Dataset extract:
___

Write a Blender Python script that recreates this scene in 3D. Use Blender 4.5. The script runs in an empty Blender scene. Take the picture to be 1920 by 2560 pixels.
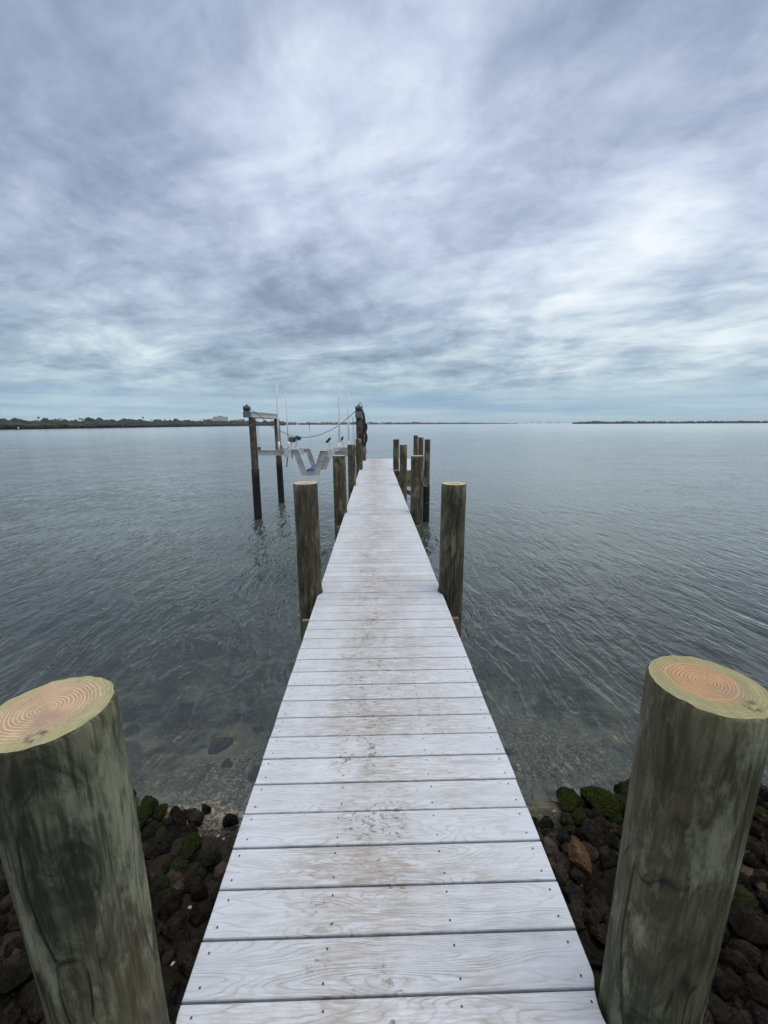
import bpy, bmesh, math, random
from mathutils import Vector, Matrix, noise
R = math.radians
random.seed(7)
scene = bpy.context.scene
C = scene.collection

# ------------------------------------------------------------------ camera
CAM = Vector((-0.0367, 0.0, 1.6184))
yaw, pitch, roll, FPX = 0.02156, 0.21666, -0.00489, 1000.0
F = Vector((math.sin(yaw)*math.cos(pitch), math.cos(yaw)*math.cos(pitch), -math.sin(pitch)))
r0 = F.cross(Vector((0, 0, 1))).normalized(); u0 = r0.cross(F)
rt = math.cos(roll)*r0 + math.sin(roll)*u0
up = -math.sin(roll)*r0 + math.cos(roll)*u0
cd = bpy.data.cameras.new('camera'); cam = bpy.data.objects.new('camera', cd); C.objects.link(cam)
m = Matrix((rt, up, -F)).transposed().to_4x4(); m.translation = CAM
cam.matrix_world = m
cd.sensor_fit = 'VERTICAL'; cd.sensor_height = 36.0; cd.lens = FPX/2560*36.0
cd.clip_start = 0.05; cd.clip_end = 60000
scene.camera = cam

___

Required work:
From the top of the listing above, repeat each line exactly until you reach the line containing "C = scene.collection", and repeat that one too. Leave the pictures out.

Exercise solution:
Write a Blender Python script that recreates this scene in 3D. Use Blender 4.5. The script runs in an empty Blender scene. Take the picture to be 1920 by 2560 pixels.
import bpy, bmesh, math, random
from mathutils import Vector, Matrix, noise
R = math.radians
random.seed(7)
scene = bpy.context.scene
C = scene.collection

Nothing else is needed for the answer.